While I write regularly for music magazines, including Electronic Musician, Keyboard, and Mix, not to mention the odd website, I'm a restless soul, so I write books too. In 2004 I produced two of them, one on music technology and another on music theory:



Power Tools Power Tools for Synthesizer Programming. Though it won't replace an owner's manual, this book brings together in one place all of the basic information you'll need in order to make good use of your synthesizer. Topics include envelopes, filters, operating systems, effects, and so on. The CD, while not a deathless source of inspiration (translation: there's no music on it), contains numerous audio examples. I've received a number of inquiries from people who are teaching synthesizers and/or electronic music composition at colleges and want to consider this title as a possible textbook.

For the record, one technical error has been found in the book. The sidebar on page 86 should have said that each pole in a filter introduces 6dB per octave of rolloff slope, not 3dB. A 2-pole filter has a 12dB per octave slope and a 4-pole filter 24dB per octave.

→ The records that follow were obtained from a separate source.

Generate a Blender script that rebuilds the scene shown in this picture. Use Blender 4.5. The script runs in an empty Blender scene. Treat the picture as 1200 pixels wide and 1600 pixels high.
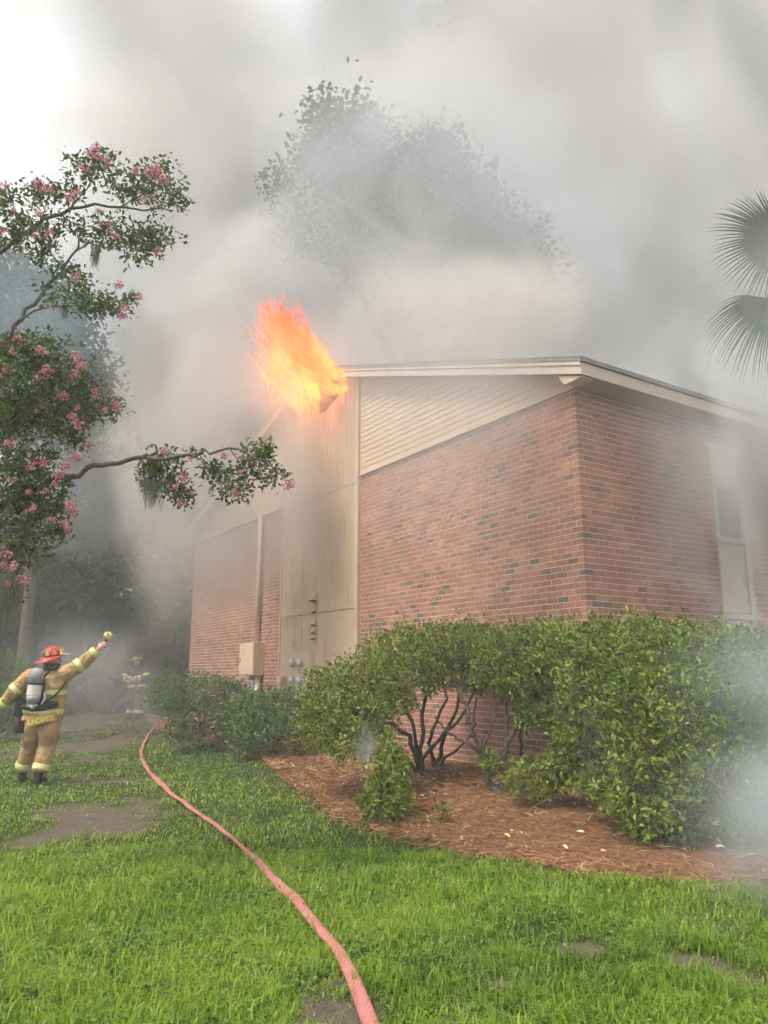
import bpy, math, random
import numpy as np
from mathutils import Vector, Matrix, Euler
random.seed(7)
rng = np.random.default_rng(7)
R = math.radians
scene = bpy.context.scene
col = scene.collection

# ------------------------------------------------------------------ camera, sky, sun, exposure
FOC, CAM_H, PITCH = 1195.0, 1.5, math.atan(255 / 1195)
cam_data = bpy.data.cameras.new('camera')
cam = bpy.data.objects.new('camera', cam_data); col.objects.link(cam)
cam_data.sensor_fit = 'VERTICAL'; cam_data.sensor_height = 24.0
cam_data.lens = 24.0 * FOC / 1600
cam_data.clip_start = 0.05; cam_data.clip_end = 2000
cam.location = (0, 0, CAM_H); cam.rotation_euler = (R(90) + PITCH, 0, 0)
scene.camera = cam

SUN_AZ, SUN_EL = R(-125), R(58)        # towards the sun, measured from +Y clockwise (negative: to the left and behind)
sun_dir = Vector((math.sin(SUN_AZ) * math.cos(SUN_EL), math.cos(SUN_AZ) * math.cos(SUN_EL), math.sin(SUN_EL)))
world = bpy.data.worlds.new('World'); scene.world = world; world.use_nodes = True
wn, wl = world.node_tree.nodes, world.node_tree.links
wn.clear()
w_out = wn.new('ShaderNodeOutputWorld'); w_bg = wn.new('ShaderNodeBackground'); w_bg.inputs['Strength'].default_value = 0.1
w_sky = wn.new('ShaderNodeTexSky'); w_sky.sky_type = 'NISHITA'; w_sky.sun_disc = False
w_sky.sun_elevation = SUN_EL; w_sky.sun_rotation = SUN_AZ
w_tc = wn.new('ShaderNodeTexCoord')
w_map = wn.new('ShaderNodeMapping'); w_map.inputs['Scale'].default_value = (1, 1, 1.6)
w_n = wn.new('ShaderNodeTexNoise'); w_n.inputs['Scale'].default_value = 2.6; w_n.inputs['Detail'].default_value = 7; w_n.inputs['Roughness'].default_value = 0.52
w_n.inputs['Distortion'].default_value = 0.35
w_r = wn.new('ShaderNodeValToRGB')
w_r.color_ramp.elements[0].position = 0.36; w_r.color_ramp.elements[0].color = (0.50, 0.50, 0.52, 1)
w_r.color_ramp.elements[1].position = 0.66; w_r.color_ramp.elements[1].color = (0.9, 0.9, 0.9, 1)
w_s = wn.new('ShaderNodeVectorMath'); w_s.operation = 'SCALE'; w_s.inputs['Scale'].default_value = 6.0
w_m = wn.new('ShaderNodeMix'); w_m.data_type = 'RGBA'; w_m.inputs['Factor'].default_value = 0.86
wl.new(w_tc.outputs['Generated'], w_map.inputs['Vector']); wl.new(w_map.outputs['Vector'], w_n.inputs['Vector'])
wl.new(w_n.outputs['Fac'], w_r.inputs['Fac']); wl.new(w_r.outputs['Color'], w_s.inputs[0])
wl.new(w_sky.outputs['Color'], w_m.inputs[6]); wl.new(w_s.outputs['Vector'], w_m.inputs[7])
wl.new(w_m.outputs[2], w_bg.inputs['Color']); wl.new(w_bg.outputs['Background'], w_out.inputs['Surface'])

sun_data = bpy.data.lights.new('sun', 'SUN'); sun_data.energy = 1.5; sun_data.angle = R(16); sun_data.color = (1.0, 0.95, 0.88)
sun = bpy.data.objects.new('sun', sun_data); col.objects.link(sun)
sun.rotation_euler = (-sun_dir).to_track_quat('-Z', 'Y').to_euler(); sun.location = (-10, -10, 30)

scene.view_settings.view_transform = 'Standard'; scene.view_settings.look = 'None'
scene.view_settings.gamma = 1.0; scene.view_settings.exposure = 1.92; scene.view_settings.use_curve_mapping = False
scene.render.engine = 'CYCLES'
cy = scene.cycles
cy.max_bounces = 6; cy.diffuse_bounces = 2; cy.glossy_bounces = 2; cy.transmission_bounces = 2; cy.volume_bounces = 1; cy.transparent_max_bounces = 12
cy.use_denoising = True; cy.denoiser = 'OPENIMAGEDENOISE'
cy.use_adaptive_sampling = True; cy.adaptive_threshold = 0.045; cy.adaptive_min_samples = 12
cy.volume_step_rate = 1.0; cy.volume_max_steps = 256
cy.sample_clamp_indirect = 6.0

# ------------------------------------------------------------------ helpers
CT, ST = math.cos(PITCH), math.sin(PITCH)
def ray(px, py):
    x, y = (px - 600) / FOC, (800 - py) / FOC
    return np.array([x, CT - ST * y, ST + CT * y])
def at(px, py, Y):
    r = ray(px, py); return np.array([0, 0, CAM_H]) + r * (Y / r[1])
def gnd(px, py, z=0.0):
    r = ray(px, py); return np.array([0, 0, CAM_H]) + r * ((z - CAM_H) / r[2])

def link(o, parent=None):
    col.objects.link(o)
    if parent is not None: o.parent = parent
    return o
def mesh_obj(name, verts, faces, mats=None, parent=None, smooth=False, tint=None, mat_idx=None):
    me = bpy.data.meshes.new(name)
    verts = np.asarray(verts, dtype=np.float32).reshape(-1, 3)
    if isinstance(faces, np.ndarray):
        nf, k = faces.shape
        me.vertices.add(len(verts)); me.vertices.foreach_set('co', verts.ravel())
        me.loops.add(nf * k); me.loops.foreach_set('vertex_index', faces.astype(np.int32).ravel())
        me.polygons.add(nf); me.polygons.foreach_set('loop_start', np.arange(0, nf * k, k, dtype=np.int32))
        me.update(calc_edges=True)
    else:
        me.from_pydata(verts.tolist(), [], faces); me.update()
    if mats is not None:
        for m in (mats if isinstance(mats, (list, tuple)) else [mats]): me.materials.append(m)
    if mat_idx is not None: me.polygons.foreach_set('material_index', np.asarray(mat_idx, dtype=np.int32))
    me.polygons.foreach_set('use_smooth', np.full(len(me.polygons), bool(smooth)))
    if tint is not None:
        a = me.attributes.new('tint', 'FLOAT', 'POINT'); a.data.foreach_set('value', np.asarray(tint, dtype=np.float32))
    me.update()
    return link(bpy.data.objects.new(name, me), parent)
def tag(o, label=None, cat=None, group=None, kind=None):
    if label: o['label'] = label
    if cat: o['category'] = cat
    if group: o['group'] = group
    if kind: o['kind'] = kind
    return o
def thing(name, label, cat, loc=(0, 0, 0), rotz=0.0, group=None):
    o = bpy.data.objects.new(name, None); col.objects.link(o)
    o.location = Vector([float(v) for v in loc]); o.rotation_euler = (0, 0, rotz); o.empty_display_size = 0.2
    return tag(o, label, cat, group)

class MB:
    """collects shapes into one mesh"""
    def __init__(s): s.v, s.f, s.mi = [], [], []
    def add(s, vs, fs, mi=0):
        n = len(s.v); s.v += [tuple(float(c) for c in v) for v in vs]; s.f += [tuple(i + n for i in f) for f in fs]; s.mi += [mi] * len(fs); return s
    def box(s, lo, hi, mi=0, bev=0.0):
        x0, y0, z0 = lo; x1, y1, z1 = hi
        return s.add([(x0,y0,z0),(x1,y0,z0),(x1,y1,z0),(x0,y1,z0),(x0,y0,z1),(x1,y0,z1),(x1,y1,z1),(x0,y1,z1)],
                     [(0,3,2,1),(4,5,6,7),(0,1,5,4),(1,2,6,5),(2,3,7,6),(3,0,4,7)], mi)
    def prism(s, poly, axis, a, b, mi=0):
        """polygon of 2-d points extruded along axis 0/1/2 from a to b"""
        def P(p, w): return (w, p[0], p[1]) if axis == 0 else (p[0], w, p[1]) if axis == 1 else (p[0], p[1], w)
        n = len(poly); vs = [P(p, a) for p in poly] + [P(p, b) for p in poly]
        fs = [tuple(range(n)), tuple(range(2 * n - 1, n - 1, -1))] + [(i, i + n, (i + 1) % n + n, (i + 1) % n) for i in range(n)]
        return s.add(vs, fs, mi)
    def tube(s, pts, radii, seg=8, mi=0, cap=True):
        pts = [Vector([float(c) for c in p]) for p in pts]
        if not hasattr(radii, '__len__'): radii = [radii] * len(pts)
        rings, vs, fs = [], [], []
        up = Vector((0, 0, 1)); prev = None
        for i, p in enumerate(pts):
            d = (pts[min(i + 1, len(pts) - 1)] - pts[max(i - 1, 0)])
            d = d.normalized() if d.length > 1e-9 else Vector((0, 0, 1))
            if prev is None:
                a = d.cross(up if abs(d.z) < 0.9 else Vector((1, 0, 0))).normalized()
            else:
                a = (prev - d * prev.dot(d)).normalized()
            prev = a; b = d.cross(a)
            for k in range(seg):
                t = 2 * math.pi * k / seg
                vs.append(p + (a * math.cos(t) + b * math.sin(t)) * radii[i])
        for i in range(len(pts) - 1):
            for k in range(seg):
                k2 = (k + 1) % seg
                fs.append((i * seg + k, i * seg + k2, (i + 1) * seg + k2, (i + 1) * seg + k))
        if cap:
            fs.append(tuple(range(seg - 1, -1, -1))); fs.append(tuple((len(pts) - 1) * seg + k for k in range(seg)))
        return s.add(vs, fs, mi)
    def loft(s, rings, mi=0, cap=True):
        n = len(rings[0]); vs = [p for r in rings for p in r]; fs = []
        for i in range(len(rings) - 1):
            for k in range(n):
                k2 = (k + 1) % n
                fs.append((i * n + k, i * n + k2, (i + 1) * n + k2, (i + 1) * n + k))
        if cap:
            fs.append(tuple(range(n - 1, -1, -1))); fs.append(tuple((len(rings) - 1) * n + k for k in range(n)))
        return s.add(vs, fs, mi)
    def sphere(s, c, r, seg=12, rings=8, mi=0, rot=None):
        rr = r if hasattr(r, '__len__') else (r, r, r); vs, fs = [], []
        for i in range(rings + 1):
            th = math.pi * i / rings
            for k in range(seg):
                ph = 2 * math.pi * k / seg
                p = Vector((rr[0] * math.sin(th) * math.cos(ph), rr[1] * math.sin(th) * math.sin(ph), rr[2] * math.cos(th)))
                if rot is not None: p = rot @ p
                vs.append(p + Vector([float(q) for q in c]))
        for i in range(rings):
            for k in range(seg):
                k2 = (k + 1) % seg
                fs.append((i * seg + k, (i + 1) * seg + k, (i + 1) * seg + k2, i * seg + k2))
        return s.add(vs, fs, mi)
    def build(s, name, mats, parent=None, smooth=False):
        return mesh_obj(name, s.v, s.f, mats, parent, smooth, mat_idx=s.mi)

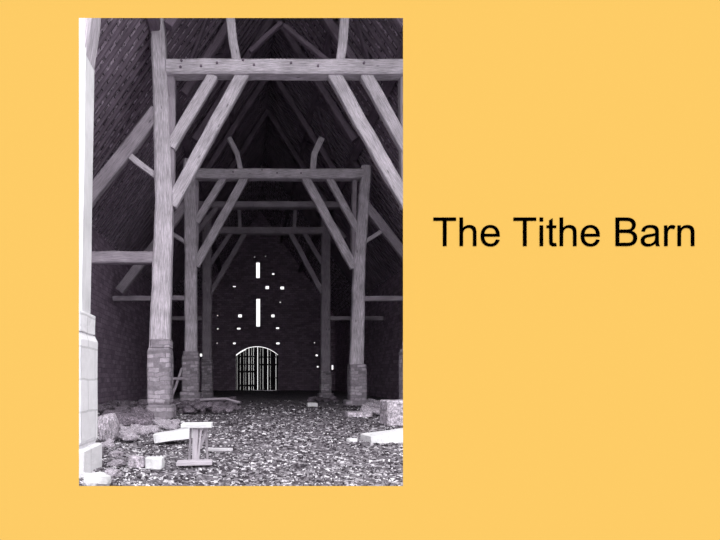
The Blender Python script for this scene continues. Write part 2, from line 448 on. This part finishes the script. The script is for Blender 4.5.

Chords & Harmony Chords & Harmony. This book provides a thorough, yet practical look at harmony theory as used in European/American jazz, pop, and classical music. Founding Keyboard editor Tom Darter edited the book and rescued me from several quasi-obscure gaffes and blunders. If you freeze when you see a chord chart that says "F9b5," this is a book you won't want to miss. I call it "the music theory textbook for people who don't really want to wade through a music theory textbook." According to the Oct. 2004 issue of Electronic Musician, the book "gives the reader a vacabulary for communicating with other musicians and a conceptual framework for understanding the inner workings of music itself.... Aikin's book can be a valuable and eye-opening resource."




Other Power Tools titles. The Power Tools series from Backbeat, for which I'm the series editor, includes several titles in addition to my own. Kurt Kurasaki's Power Tools for Reason 3.0 will be a must-have for every Reason owner. It includes dozens of step-by-step examples of advanced sound design -- and I've learned a lot about Reason by testing them all. Frequent Keyboard contributor Francis Preve has written two Power Tools books: Software for Loop Music and Power Tools for GarageBand. A book by David Rubin on BIAS Peak Pro 5 should be out by the time you read this.